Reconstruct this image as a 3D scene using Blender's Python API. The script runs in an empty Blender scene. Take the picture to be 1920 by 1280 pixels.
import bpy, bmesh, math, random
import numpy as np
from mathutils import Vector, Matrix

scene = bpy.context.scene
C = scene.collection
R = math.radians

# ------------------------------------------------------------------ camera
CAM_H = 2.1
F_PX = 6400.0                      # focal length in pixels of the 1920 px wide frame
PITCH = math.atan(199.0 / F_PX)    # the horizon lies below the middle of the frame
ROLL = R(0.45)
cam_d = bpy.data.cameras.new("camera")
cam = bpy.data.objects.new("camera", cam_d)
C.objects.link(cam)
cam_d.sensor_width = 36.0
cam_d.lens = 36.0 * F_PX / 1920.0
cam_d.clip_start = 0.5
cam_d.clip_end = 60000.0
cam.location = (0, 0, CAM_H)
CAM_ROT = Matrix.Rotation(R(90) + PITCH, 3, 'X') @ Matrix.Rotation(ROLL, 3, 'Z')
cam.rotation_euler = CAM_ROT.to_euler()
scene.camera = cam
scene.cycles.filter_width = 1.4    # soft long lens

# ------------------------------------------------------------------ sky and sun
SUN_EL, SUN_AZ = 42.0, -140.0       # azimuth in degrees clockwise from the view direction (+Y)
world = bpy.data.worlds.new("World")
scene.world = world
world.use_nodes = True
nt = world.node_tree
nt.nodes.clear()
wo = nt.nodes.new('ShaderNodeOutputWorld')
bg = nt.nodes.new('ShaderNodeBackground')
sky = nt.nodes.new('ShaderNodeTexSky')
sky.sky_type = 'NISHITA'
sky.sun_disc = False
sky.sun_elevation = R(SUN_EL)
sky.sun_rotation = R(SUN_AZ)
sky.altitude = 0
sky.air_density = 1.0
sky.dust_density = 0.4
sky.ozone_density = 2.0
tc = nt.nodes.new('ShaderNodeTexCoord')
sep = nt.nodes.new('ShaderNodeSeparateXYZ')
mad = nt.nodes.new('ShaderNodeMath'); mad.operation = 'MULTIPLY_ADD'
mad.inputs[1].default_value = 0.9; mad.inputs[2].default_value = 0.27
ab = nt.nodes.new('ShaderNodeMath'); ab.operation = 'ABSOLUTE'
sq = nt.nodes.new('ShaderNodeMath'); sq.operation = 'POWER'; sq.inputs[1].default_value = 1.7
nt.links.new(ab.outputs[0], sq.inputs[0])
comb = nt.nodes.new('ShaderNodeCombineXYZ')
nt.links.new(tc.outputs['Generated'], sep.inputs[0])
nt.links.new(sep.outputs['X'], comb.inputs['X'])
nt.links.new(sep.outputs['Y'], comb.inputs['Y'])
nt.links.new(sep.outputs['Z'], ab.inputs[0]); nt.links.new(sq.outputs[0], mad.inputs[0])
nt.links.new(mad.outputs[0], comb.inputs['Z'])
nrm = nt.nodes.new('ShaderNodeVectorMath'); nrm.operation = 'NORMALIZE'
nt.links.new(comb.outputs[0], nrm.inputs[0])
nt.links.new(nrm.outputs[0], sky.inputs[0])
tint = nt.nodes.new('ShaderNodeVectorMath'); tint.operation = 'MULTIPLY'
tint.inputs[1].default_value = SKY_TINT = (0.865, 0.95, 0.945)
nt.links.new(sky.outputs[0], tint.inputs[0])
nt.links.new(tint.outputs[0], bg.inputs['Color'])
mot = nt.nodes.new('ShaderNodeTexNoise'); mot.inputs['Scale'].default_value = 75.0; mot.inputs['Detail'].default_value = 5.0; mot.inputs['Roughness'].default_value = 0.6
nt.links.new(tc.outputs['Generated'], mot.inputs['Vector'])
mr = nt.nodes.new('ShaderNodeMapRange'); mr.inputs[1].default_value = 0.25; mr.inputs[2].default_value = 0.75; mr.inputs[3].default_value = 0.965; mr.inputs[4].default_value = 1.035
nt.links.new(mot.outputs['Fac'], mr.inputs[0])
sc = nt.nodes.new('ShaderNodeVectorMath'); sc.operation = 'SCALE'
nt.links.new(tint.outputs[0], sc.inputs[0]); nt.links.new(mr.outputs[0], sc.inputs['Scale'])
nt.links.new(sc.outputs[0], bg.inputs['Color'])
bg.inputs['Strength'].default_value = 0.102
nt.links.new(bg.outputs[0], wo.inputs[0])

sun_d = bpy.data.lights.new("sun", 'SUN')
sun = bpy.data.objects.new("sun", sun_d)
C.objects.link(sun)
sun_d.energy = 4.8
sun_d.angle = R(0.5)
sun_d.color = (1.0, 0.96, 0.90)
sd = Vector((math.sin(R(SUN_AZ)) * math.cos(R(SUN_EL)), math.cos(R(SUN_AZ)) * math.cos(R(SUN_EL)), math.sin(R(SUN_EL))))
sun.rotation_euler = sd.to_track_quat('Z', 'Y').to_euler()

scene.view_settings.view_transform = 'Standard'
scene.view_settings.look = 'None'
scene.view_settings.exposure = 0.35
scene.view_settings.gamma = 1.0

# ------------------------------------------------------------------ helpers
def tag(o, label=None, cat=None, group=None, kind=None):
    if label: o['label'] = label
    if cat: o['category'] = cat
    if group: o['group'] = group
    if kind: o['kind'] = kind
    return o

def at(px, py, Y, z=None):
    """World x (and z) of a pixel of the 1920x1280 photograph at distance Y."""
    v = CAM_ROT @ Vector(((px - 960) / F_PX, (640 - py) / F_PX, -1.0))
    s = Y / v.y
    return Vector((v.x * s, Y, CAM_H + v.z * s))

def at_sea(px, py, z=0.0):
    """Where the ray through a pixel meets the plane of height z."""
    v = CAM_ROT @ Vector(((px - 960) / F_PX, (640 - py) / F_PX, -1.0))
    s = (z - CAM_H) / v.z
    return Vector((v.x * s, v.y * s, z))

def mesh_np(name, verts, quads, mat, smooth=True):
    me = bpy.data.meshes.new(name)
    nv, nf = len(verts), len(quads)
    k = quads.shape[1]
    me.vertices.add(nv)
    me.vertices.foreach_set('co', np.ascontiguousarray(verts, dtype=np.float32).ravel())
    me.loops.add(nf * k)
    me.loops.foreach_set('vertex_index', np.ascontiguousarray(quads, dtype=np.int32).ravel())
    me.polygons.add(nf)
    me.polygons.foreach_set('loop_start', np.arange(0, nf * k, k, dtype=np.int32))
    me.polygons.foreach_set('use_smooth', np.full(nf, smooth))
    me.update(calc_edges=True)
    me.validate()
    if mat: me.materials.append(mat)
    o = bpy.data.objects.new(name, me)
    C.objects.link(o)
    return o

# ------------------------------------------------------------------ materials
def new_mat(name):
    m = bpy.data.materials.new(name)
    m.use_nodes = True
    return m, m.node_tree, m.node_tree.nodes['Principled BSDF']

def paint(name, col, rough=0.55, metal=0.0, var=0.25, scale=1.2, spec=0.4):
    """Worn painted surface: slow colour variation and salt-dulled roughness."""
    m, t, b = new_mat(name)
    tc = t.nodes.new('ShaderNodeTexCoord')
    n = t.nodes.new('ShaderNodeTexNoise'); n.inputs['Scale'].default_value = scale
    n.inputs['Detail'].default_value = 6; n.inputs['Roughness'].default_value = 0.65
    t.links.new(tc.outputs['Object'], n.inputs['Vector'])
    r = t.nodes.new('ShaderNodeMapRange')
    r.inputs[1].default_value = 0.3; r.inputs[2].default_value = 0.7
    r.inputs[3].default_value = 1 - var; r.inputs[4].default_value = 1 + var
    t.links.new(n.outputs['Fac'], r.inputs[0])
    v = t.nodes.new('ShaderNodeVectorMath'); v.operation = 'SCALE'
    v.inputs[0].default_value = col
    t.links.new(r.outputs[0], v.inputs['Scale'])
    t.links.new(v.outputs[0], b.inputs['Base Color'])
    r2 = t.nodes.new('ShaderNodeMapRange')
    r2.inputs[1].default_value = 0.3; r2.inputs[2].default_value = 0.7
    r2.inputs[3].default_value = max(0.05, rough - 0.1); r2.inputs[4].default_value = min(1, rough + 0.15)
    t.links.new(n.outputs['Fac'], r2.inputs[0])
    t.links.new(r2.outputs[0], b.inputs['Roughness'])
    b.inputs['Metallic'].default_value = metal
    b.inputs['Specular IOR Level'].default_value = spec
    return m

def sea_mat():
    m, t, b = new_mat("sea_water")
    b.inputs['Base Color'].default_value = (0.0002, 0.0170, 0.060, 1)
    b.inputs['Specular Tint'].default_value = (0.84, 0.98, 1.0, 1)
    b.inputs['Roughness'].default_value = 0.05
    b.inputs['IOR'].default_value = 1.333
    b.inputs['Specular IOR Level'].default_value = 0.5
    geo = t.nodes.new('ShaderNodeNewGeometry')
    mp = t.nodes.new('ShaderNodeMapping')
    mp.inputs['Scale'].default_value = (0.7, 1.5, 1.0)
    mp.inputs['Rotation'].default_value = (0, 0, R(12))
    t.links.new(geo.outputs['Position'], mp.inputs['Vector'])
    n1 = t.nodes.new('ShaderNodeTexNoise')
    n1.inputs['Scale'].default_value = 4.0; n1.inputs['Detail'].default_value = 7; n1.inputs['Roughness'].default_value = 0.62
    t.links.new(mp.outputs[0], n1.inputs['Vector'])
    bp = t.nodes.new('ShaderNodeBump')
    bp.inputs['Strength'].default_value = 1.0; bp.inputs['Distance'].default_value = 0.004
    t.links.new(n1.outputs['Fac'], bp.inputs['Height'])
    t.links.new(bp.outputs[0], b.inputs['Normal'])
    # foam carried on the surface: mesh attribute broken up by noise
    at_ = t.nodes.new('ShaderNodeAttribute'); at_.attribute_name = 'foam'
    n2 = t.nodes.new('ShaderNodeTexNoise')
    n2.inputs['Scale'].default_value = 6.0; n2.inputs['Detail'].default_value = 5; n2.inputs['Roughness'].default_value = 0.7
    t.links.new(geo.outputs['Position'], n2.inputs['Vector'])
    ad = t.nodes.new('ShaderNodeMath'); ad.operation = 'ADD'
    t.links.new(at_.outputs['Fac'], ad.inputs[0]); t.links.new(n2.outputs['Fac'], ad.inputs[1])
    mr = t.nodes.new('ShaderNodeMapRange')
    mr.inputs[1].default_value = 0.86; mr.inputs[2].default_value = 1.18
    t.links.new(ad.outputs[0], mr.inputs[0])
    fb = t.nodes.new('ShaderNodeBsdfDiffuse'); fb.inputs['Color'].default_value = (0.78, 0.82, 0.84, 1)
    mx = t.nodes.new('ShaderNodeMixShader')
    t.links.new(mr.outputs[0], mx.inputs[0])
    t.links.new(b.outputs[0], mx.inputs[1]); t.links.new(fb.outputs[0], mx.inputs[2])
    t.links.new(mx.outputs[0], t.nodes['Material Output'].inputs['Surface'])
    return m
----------
* **What is asked**:
Exactly as they stand, set down the lines from the top of the data through the line with "R = math.radians".

* **Answer for this exercise**:
Reconstruct this image as a 3D scene using Blender's Python API. The script runs in an empty Blender scene. Take the picture to be 1920 by 1280 pixels.
import bpy, bmesh, math, random
import numpy as np
from mathutils import Vector, Matrix

scene = bpy.context.scene
C = scene.collection
R = math.radians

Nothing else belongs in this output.